- SET PROBLEM -
What follows is a listing; restate every line of it word for word.

........

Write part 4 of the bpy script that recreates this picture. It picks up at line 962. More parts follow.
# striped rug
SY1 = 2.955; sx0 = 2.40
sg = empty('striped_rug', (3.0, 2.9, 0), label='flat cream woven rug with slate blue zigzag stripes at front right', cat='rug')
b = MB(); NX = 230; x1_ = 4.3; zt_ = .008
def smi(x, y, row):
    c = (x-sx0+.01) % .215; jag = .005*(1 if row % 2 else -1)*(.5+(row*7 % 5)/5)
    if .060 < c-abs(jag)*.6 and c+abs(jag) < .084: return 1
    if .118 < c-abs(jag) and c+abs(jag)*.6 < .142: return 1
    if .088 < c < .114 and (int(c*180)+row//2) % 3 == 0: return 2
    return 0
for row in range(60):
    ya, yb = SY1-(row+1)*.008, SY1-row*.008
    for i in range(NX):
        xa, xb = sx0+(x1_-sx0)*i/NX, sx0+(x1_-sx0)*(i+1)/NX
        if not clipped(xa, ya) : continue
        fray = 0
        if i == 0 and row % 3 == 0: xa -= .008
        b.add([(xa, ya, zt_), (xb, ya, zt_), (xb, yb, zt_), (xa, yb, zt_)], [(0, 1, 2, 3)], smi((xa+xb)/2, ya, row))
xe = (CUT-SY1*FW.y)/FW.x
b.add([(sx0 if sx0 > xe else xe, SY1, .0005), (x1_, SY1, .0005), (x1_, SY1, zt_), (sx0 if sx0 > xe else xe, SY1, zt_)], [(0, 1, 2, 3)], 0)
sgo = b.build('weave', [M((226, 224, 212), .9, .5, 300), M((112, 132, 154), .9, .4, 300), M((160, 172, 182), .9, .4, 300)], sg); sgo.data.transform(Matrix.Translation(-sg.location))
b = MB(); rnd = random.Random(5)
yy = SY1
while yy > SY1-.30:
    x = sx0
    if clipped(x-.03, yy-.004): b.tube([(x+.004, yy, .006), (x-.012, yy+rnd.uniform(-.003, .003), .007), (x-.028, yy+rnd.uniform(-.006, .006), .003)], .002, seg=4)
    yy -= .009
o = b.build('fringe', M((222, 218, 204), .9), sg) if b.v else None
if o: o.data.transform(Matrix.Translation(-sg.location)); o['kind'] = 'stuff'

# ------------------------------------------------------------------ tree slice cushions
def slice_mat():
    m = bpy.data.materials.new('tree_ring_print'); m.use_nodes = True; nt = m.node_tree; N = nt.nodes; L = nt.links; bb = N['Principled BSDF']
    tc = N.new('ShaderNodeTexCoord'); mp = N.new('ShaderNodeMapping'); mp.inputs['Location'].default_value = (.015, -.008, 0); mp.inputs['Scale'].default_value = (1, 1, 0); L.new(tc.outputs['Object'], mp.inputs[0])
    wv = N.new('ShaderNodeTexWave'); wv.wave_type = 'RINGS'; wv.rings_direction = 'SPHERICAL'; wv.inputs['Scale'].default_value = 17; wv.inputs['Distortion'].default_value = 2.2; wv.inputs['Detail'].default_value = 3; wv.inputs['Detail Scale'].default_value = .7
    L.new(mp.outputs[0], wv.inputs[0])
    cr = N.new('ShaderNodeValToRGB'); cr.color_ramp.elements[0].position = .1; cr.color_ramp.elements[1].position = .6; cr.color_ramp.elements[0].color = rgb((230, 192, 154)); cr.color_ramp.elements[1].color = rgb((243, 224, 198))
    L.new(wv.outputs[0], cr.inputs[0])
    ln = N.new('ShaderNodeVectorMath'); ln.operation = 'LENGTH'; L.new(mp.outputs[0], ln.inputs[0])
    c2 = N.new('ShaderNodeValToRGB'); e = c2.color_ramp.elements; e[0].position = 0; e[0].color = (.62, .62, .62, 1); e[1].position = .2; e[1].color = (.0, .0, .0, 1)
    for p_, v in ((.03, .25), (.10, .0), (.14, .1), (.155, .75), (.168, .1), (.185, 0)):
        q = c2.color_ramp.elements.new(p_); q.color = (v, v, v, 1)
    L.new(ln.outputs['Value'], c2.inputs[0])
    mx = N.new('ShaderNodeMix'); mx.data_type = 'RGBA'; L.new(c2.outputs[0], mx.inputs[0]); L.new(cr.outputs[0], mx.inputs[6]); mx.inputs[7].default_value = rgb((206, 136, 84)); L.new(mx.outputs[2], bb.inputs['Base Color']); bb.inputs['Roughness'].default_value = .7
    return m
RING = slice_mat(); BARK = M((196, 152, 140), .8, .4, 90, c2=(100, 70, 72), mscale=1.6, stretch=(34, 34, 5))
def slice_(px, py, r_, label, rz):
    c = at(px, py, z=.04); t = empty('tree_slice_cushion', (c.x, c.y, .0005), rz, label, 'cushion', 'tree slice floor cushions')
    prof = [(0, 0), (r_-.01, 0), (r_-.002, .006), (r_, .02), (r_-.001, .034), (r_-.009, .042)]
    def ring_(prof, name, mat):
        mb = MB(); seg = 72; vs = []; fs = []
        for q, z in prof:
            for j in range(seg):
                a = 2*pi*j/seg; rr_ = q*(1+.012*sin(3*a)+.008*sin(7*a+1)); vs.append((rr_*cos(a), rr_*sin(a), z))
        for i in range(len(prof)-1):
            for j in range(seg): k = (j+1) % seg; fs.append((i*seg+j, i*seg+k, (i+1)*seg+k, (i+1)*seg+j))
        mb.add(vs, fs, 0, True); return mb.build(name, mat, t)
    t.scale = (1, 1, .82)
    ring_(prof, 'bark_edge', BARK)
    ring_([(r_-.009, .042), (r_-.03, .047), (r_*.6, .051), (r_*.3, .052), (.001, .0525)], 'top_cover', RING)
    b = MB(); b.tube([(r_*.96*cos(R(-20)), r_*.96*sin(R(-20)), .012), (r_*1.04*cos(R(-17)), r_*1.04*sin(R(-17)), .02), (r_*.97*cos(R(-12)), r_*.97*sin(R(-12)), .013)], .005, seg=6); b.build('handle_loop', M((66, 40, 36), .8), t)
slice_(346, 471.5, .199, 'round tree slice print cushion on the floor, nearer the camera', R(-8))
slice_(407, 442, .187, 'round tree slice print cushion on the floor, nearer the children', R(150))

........

- SOLUTION TO THIS PROBLEM -
Write part 4 of the bpy script that recreates this picture. It picks up at line 962. More parts follow.
# striped rug
SY1 = 2.955; sx0 = 2.40
sg = empty('striped_rug', (3.0, 2.9, 0), label='flat cream woven rug with slate blue zigzag stripes at front right', cat='rug')
b = MB(); NX = 230; x1_ = 4.3; zt_ = .008
def smi(x, y, row):
    c = (x-sx0+.01) % .215; jag = .005*(1 if row % 2 else -1)*(.5+(row*7 % 5)/5)
    if .060 < c-abs(jag)*.6 and c+abs(jag) < .084: return 1
    if .118 < c-abs(jag) and c+abs(jag)*.6 < .142: return 1
    if .088 < c < .114 and (int(c*180)+row//2) % 3 == 0: return 2
    return 0
for row in range(60):
    ya, yb = SY1-(row+1)*.008, SY1-row*.008
    for i in range(NX):
        xa, xb = sx0+(x1_-sx0)*i/NX, sx0+(x1_-sx0)*(i+1)/NX
        if not clipped(xa, ya) : continue
        fray = 0
        if i == 0 and row % 3 == 0: xa -= .008
        b.add([(xa, ya, zt_), (xb, ya, zt_), (xb, yb, zt_), (xa, yb, zt_)], [(0, 1, 2, 3)], smi((xa+xb)/2, ya, row))
xe = (CUT-SY1*FW.y)/FW.x
b.add([(sx0 if sx0 > xe else xe, SY1, .0005), (x1_, SY1, .0005), (x1_, SY1, zt_), (sx0 if sx0 > xe else xe, SY1, zt_)], [(0, 1, 2, 3)], 0)
sgo = b.build('weave', [M((226, 224, 212), .9, .5, 300), M((112, 132, 154), .9, .4, 300), M((160, 172, 182), .9, .4, 300)], sg); sgo.data.transform(Matrix.Translation(-sg.location))
b = MB(); rnd = random.Random(5)
yy = SY1
while yy > SY1-.30:
    x = sx0
    if clipped(x-.03, yy-.004): b.tube([(x+.004, yy, .006), (x-.012, yy+rnd.uniform(-.003, .003), .007), (x-.028, yy+rnd.uniform(-.006, .006), .003)], .002, seg=4)
    yy -= .009
o = b.build('fringe', M((222, 218, 204), .9), sg) if b.v else None
if o: o.data.transform(Matrix.Translation(-sg.location)); o['kind'] = 'stuff'

# ------------------------------------------------------------------ tree slice cushions
def slice_mat():
    m = bpy.data.materials.new('tree_ring_print'); m.use_nodes = True; nt = m.node_tree; N = nt.nodes; L = nt.links; bb = N['Principled BSDF']
    tc = N.new('ShaderNodeTexCoord'); mp = N.new('ShaderNodeMapping'); mp.inputs['Location'].default_value = (.015, -.008, 0); mp.inputs['Scale'].default_value = (1, 1, 0); L.new(tc.outputs['Object'], mp.inputs[0])
    wv = N.new('ShaderNodeTexWave'); wv.wave_type = 'RINGS'; wv.rings_direction = 'SPHERICAL'; wv.inputs['Scale'].default_value = 17; wv.inputs['Distortion'].default_value = 2.2; wv.inputs['Detail'].default_value = 3; wv.inputs['Detail Scale'].default_value = .7
    L.new(mp.outputs[0], wv.inputs[0])
    cr = N.new('ShaderNodeValToRGB'); cr.color_ramp.elements[0].position = .1; cr.color_ramp.elements[1].position = .6; cr.color_ramp.elements[0].color = rgb((230, 192, 154)); cr.color_ramp.elements[1].color = rgb((243, 224, 198))
    L.new(wv.outputs[0], cr.inputs[0])
    ln = N.new('ShaderNodeVectorMath'); ln.operation = 'LENGTH'; L.new(mp.outputs[0], ln.inputs[0])
    c2 = N.new('ShaderNodeValToRGB'); e = c2.color_ramp.elements; e[0].position = 0; e[0].color = (.62, .62, .62, 1); e[1].position = .2; e[1].color = (.0, .0, .0, 1)
    for p_, v in ((.03, .25), (.10, .0), (.14, .1), (.155, .75), (.168, .1), (.185, 0)):
        q = c2.color_ramp.elements.new(p_); q.color = (v, v, v, 1)
    L.new(ln.outputs['Value'], c2.inputs[0])
    mx = N.new('ShaderNodeMix'); mx.data_type = 'RGBA'; L.new(c2.outputs[0], mx.inputs[0]); L.new(cr.outputs[0], mx.inputs[6]); mx.inputs[7].default_value = rgb((206, 136, 84)); L.new(mx.outputs[2], bb.inputs['Base Color']); bb.inputs['Roughness'].default_value = .7
    return m
RING = slice_mat(); BARK = M((196, 152, 140), .8, .4, 90, c2=(100, 70, 72), mscale=1.6, stretch=(34, 34, 5))
def slice_(px, py, r_, label, rz):
    c = at(px, py, z=.04); t = empty('tree_slice_cushion', (c.x, c.y, .0005), rz, label, 'cushion', 'tree slice floor cushions')
    prof = [(0, 0), (r_-.01, 0), (r_-.002, .006), (r_, .02), (r_-.001, .034), (r_-.009, .042)]
    def ring_(prof, name, mat):
        mb = MB(); seg = 72; vs = []; fs = []
        for q, z in prof:
            for j in range(seg):
                a = 2*pi*j/seg; rr_ = q*(1+.012*sin(3*a)+.008*sin(7*a+1)); vs.append((rr_*cos(a), rr_*sin(a), z))
        for i in range(len(prof)-1):
            for j in range(seg): k = (j+1) % seg; fs.append((i*seg+j, i*seg+k, (i+1)*seg+k, (i+1)*seg+j))
        mb.add(vs, fs, 0, True); return mb.build(name, mat, t)
    t.scale = (1, 1, .82)
    ring_(prof, 'bark_edge', BARK)
    ring_([(r_-.009, .042), (r_-.03, .047), (r_*.6, .051), (r_*.3, .052), (.001, .0525)], 'top_cover', RING)
    b = MB(); b.tube([(r_*.96*cos(R(-20)), r_*.96*sin(R(-20)), .012), (r_*1.04*cos(R(-17)), r_*1.04*sin(R(-17)), .02), (r_*.97*cos(R(-12)), r_*.97*sin(R(-12)), .013)], .005, seg=6); b.build('handle_loop', M((66, 40, 36), .8), t)
slice_(346, 471.5, .199, 'round tree slice print cushion on the floor, nearer the camera', R(-8))
slice_(407, 442, .187, 'round tree slice print cushion on the floor, nearer the children', R(150))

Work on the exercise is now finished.